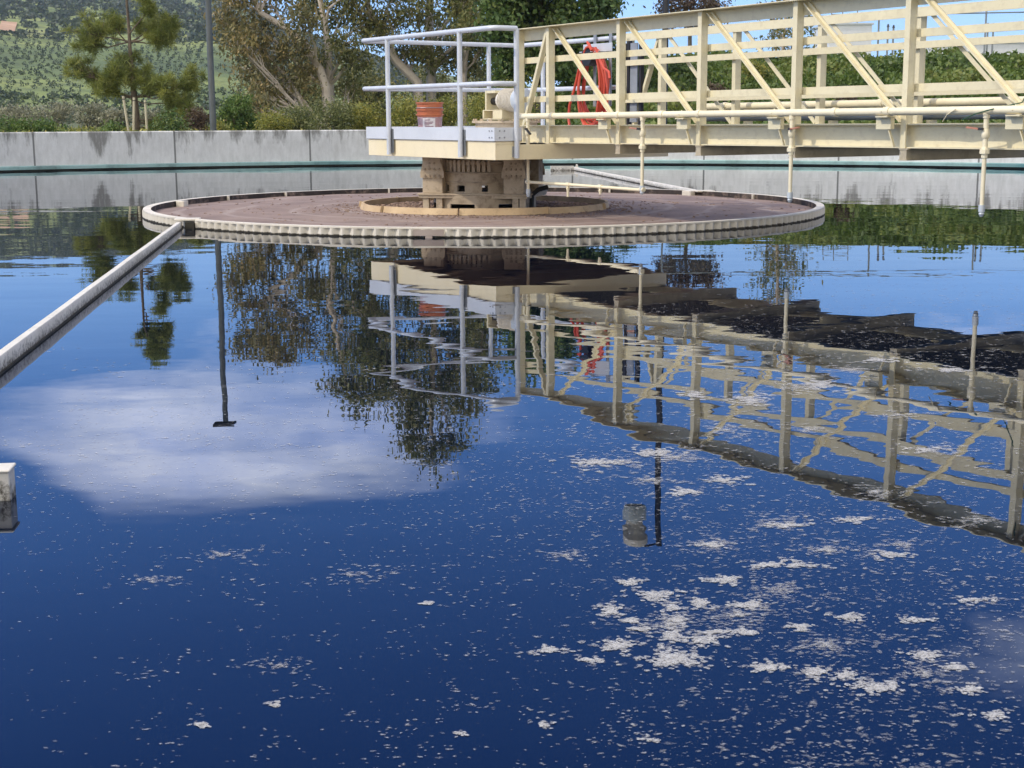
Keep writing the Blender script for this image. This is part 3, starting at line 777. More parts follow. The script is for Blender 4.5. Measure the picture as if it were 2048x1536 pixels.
# hose hanging on a rack on the far rail
hm = PM@Matrix.Translation((-.98,1.33,0))
hr = empty('hose_rack', mat=hm); tag(hr, 'grey metal hose rack clipped over the far platform rail', 'rack')
mb = MB(); mb.box(-.30,.26,.0,.012,1.82,1.915); mb.box(-.20,.16,-.13,.0,1.815,1.825); mb.build('back_plate', LGREY, hr, bevel=.004)
for x in (-.10,.20): MB().box(x-.025,x+.025,.022,.032,1.20,2.03).build('hanger_strap', GREYM, hr)
for x in (-.10,.20): MB().box(x-.025,x+.025,.021,.12,2.031,2.04).build('hook', GREYM, hr)
MB().lathe([(0,-.06),(.10,-.06),(.10,.06),(0,.06)], 24).build('saddle', BLACK, hr, True)
hr.children[-1].rotation_euler = (math.pi/2,0,0); hr.children[-1].location = (-.06,-.07,1.76)
hs = empty('hose', mat=hm@Matrix.Translation((0,-.07,0))); tag(hs, 'bright red rubber hose coiled in long loops on the grey rack', 'hose')
mb = MB()
for k in range(8):
    w_ = .20+.022*(k%5)+random.uniform(-.012,.012); top = 1.875-.006*k; bot = .96+.035*(k%4)+random.uniform(-.02,.03); cx_ = -.02+random.uniform(-.02,.02); yo = -.055+.016*k
    pts = []
    for i in range(37):
        t = 2*math.pi*i/36+math.pi/2; zc = (top+bot)/2; h_ = (top-bot)/2
        sx = math.copysign(abs(math.cos(t))**.75, math.cos(t))
        pts.append((cx_+w_*sx*(1-.25*max(0,math.sin(t))), yo+.012*math.sin(3*t+k), zc+h_*math.sin(t)))
    mb.tube(pts, .0135, 8, False)
mb.tube([(-.20,-.05,1.66),(-.32,-.04,1.40),(-.40,-.05,1.22),(-.41,-.06,1.08),(-.36,-.08,.97),(-.30,-.10,.87)], .0155, 8)
mb.tube([(.12,-.06,1.86),(.24,-.08,1.72),(.34,-.1,1.62),(.46,-.12,1.58),(.52,-.15,1.5)], .0155, 8)
mb.build('coil', HOSE, hs, True)
MB().tube([(-.02,-.075,1.93),(.02,-.08,1.90),(.08,-.08,1.83)], [.012,.02,.017], 8).build('coupling', HOSE, hs, True)

# lamp post and control stand at the far corner of the bridge
lp_ = empty('lamp_post', mat=PM@Matrix.Translation((-.09,1.60,0))); tag(lp_, 'slim dark lamp post with a jar shaped luminaire beside the far truss', 'lamp post')
MB().tube([(0,0,.80),(0,0,3.92)], .036, 12).build('pole', BLACK, lp_, True)
MB().box(-.06,.06,-.06,.06,.80,.815).build('base_plate', BLACK, lp_)
lx, ly = -.17, -.22
MB().tube([(0,0,3.86),(lx*.5,ly*.5,3.93),(lx,ly,3.93)], .02, 8).build('arm', BLACK, lp_, True)
lum = MB().lathe([(0,3.93),(.10,3.93),(.14,3.88),(.145,3.78),(.10,3.74),(.09,3.70)], 24, (lx,ly,0)).build('luminaire', BEIGE, lp_, True)
MB().lathe([(.09,3.70),(.142,3.67),(.145,3.50),(.12,3.43),(0,3.41)], 24, (lx,ly,0)).build('glass_jar', GLASSY, lum, True)
cs_ = empty('control_stand', mat=PM@Matrix.Translation((-.40,1.44,0))); tag(cs_, 'two dark upright struts with a grey control board between them on the platform', 'stand')
for x in (-.13,.09): MB().box(x-.022,x+.022,-.022,.022,.851,1.955).build('strut', BLACK, cs_)
MB().box(-.10,.03,-.012,.0,1.02,1.90).build('board', GREYM, cs_)
MB().box(-.30,-.154,-.03,.03,1.70,1.90).build('switch_box', BLACK, cs_, bevel=.005)
mb = MB(); mb.tube([(-.24,-.02,1.20),(-.24,-.05,1.20)], .07, 16); mb.build('valve_wheel', paint('purple_enamel', (.20,.05,.10), (.28,.08,.14), .5), cs_)
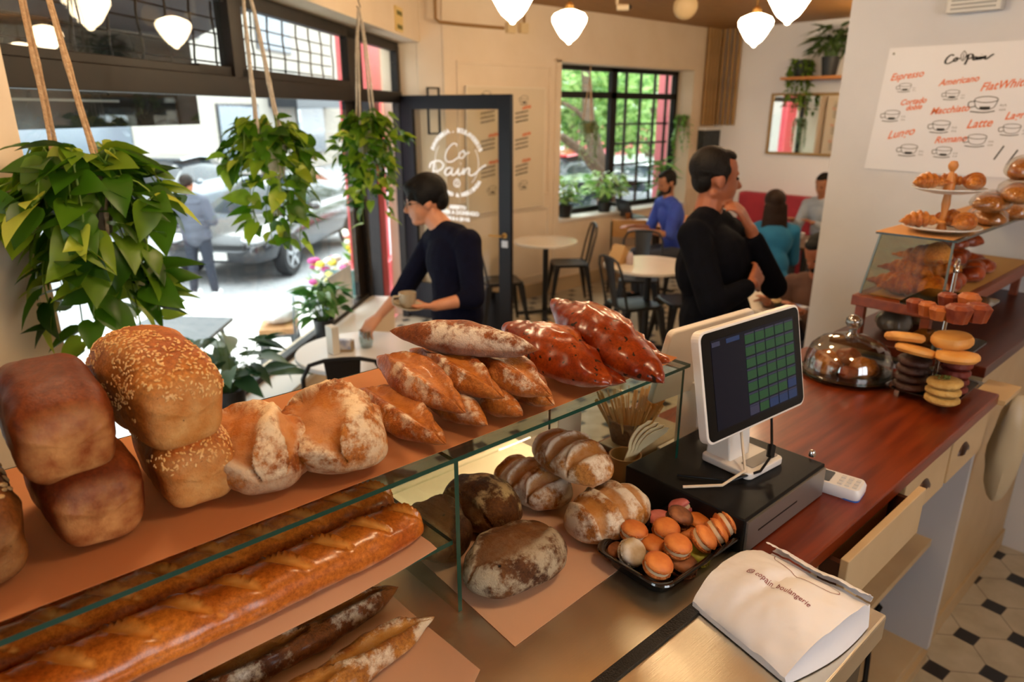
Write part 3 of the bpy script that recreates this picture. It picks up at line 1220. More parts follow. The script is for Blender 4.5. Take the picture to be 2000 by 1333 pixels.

* * * * *

• [What to produce]
From start to finish, output the listing exactly, but omit its pictures.

• [Complete response]
Keep writing the Blender script for this image. This is part 3, starting at line 777. More parts follow. The script is for Blender 4.5. Measure the picture as if it were 2048x1536 pixels.
# hose hanging on a rack on the far rail
hm = PM@Matrix.Translation((-.98,1.33,0))
hr = empty('hose_rack', mat=hm); tag(hr, 'grey metal hose rack clipped over the far platform rail', 'rack')
mb = MB(); mb.box(-.30,.26,.0,.012,1.82,1.915); mb.box(-.20,.16,-.13,.0,1.815,1.825); mb.build('back_plate', LGREY, hr, bevel=.004)
for x in (-.10,.20): MB().box(x-.025,x+.025,.022,.032,1.20,2.03).build('hanger_strap', GREYM, hr)
for x in (-.10,.20): MB().box(x-.025,x+.025,.021,.12,2.031,2.04).build('hook', GREYM, hr)
MB().lathe([(0,-.06),(.10,-.06),(.10,.06),(0,.06)], 24).build('saddle', BLACK, hr, True)
hr.children[-1].rotation_euler = (math.pi/2,0,0); hr.children[-1].location = (-.06,-.07,1.76)
hs = empty('hose', mat=hm@Matrix.Translation((0,-.07,0))); tag(hs, 'bright red rubber hose coiled in long loops on the grey rack', 'hose')
mb = MB()
for k in range(8):
    w_ = .20+.022*(k%5)+random.uniform(-.012,.012); top = 1.875-.006*k; bot = .96+.035*(k%4)+random.uniform(-.02,.03); cx_ = -.02+random.uniform(-.02,.02); yo = -.055+.016*k
    pts = []
    for i in range(37):
        t = 2*math.pi*i/36+math.pi/2; zc = (top+bot)/2; h_ = (top-bot)/2
        sx = math.copysign(abs(math.cos(t))**.75, math.cos(t))
        pts.append((cx_+w_*sx*(1-.25*max(0,math.sin(t))), yo+.012*math.sin(3*t+k), zc+h_*math.sin(t)))
    mb.tube(pts, .0135, 8, False)
mb.tube([(-.20,-.05,1.66),(-.32,-.04,1.40),(-.40,-.05,1.22),(-.41,-.06,1.08),(-.36,-.08,.97),(-.30,-.10,.87)], .0155, 8)
mb.tube([(.12,-.06,1.86),(.24,-.08,1.72),(.34,-.1,1.62),(.46,-.12,1.58),(.52,-.15,1.5)], .0155, 8)
mb.build('coil', HOSE, hs, True)
MB().tube([(-.02,-.075,1.93),(.02,-.08,1.90),(.08,-.08,1.83)], [.012,.02,.017], 8).build('coupling', HOSE, hs, True)

# lamp post and control stand at the far corner of the bridge
lp_ = empty('lamp_post', mat=PM@Matrix.Translation((-.09,1.60,0))); tag(lp_, 'slim dark lamp post with a jar shaped luminaire beside the far truss', 'lamp post')
MB().tube([(0,0,.80),(0,0,3.92)], .036, 12).build('pole', BLACK, lp_, True)
MB().box(-.06,.06,-.06,.06,.80,.815).build('base_plate', BLACK, lp_)
lx, ly = -.17, -.22
MB().tube([(0,0,3.86),(lx*.5,ly*.5,3.93),(lx,ly,3.93)], .02, 8).build('arm', BLACK, lp_, True)
lum = MB().lathe([(0,3.93),(.10,3.93),(.14,3.88),(.145,3.78),(.10,3.74),(.09,3.70)], 24, (lx,ly,0)).build('luminaire', BEIGE, lp_, True)
MB().lathe([(.09,3.70),(.142,3.67),(.145,3.50),(.12,3.43),(0,3.41)], 24, (lx,ly,0)).build('glass_jar', GLASSY, lum, True)
cs_ = empty('control_stand', mat=PM@Matrix.Translation((-.40,1.44,0))); tag(cs_, 'two dark upright struts with a grey control board between them on the platform', 'stand')
for x in (-.13,.09): MB().box(x-.022,x+.022,-.022,.022,.851,1.955).build('strut', BLACK, cs_)
MB().box(-.10,.03,-.012,.0,1.02,1.90).build('board', GREYM, cs_)
MB().box(-.30,-.154,-.03,.03,1.70,1.90).build('switch_box', BLACK, cs_, bevel=.005)
mb = MB(); mb.tube([(-.24,-.02,1.20),(-.24,-.05,1.20)], .07, 16); mb.build('valve_wheel', paint('purple_enamel', (.20,.05,.10), (.28,.08,.14), .5), cs_)
Write part 3 of the bpy script that recreates this picture. It picks up at line 1220. More parts follow. The script is for Blender 4.5. Take the picture to be 2000 by 1333 pixels.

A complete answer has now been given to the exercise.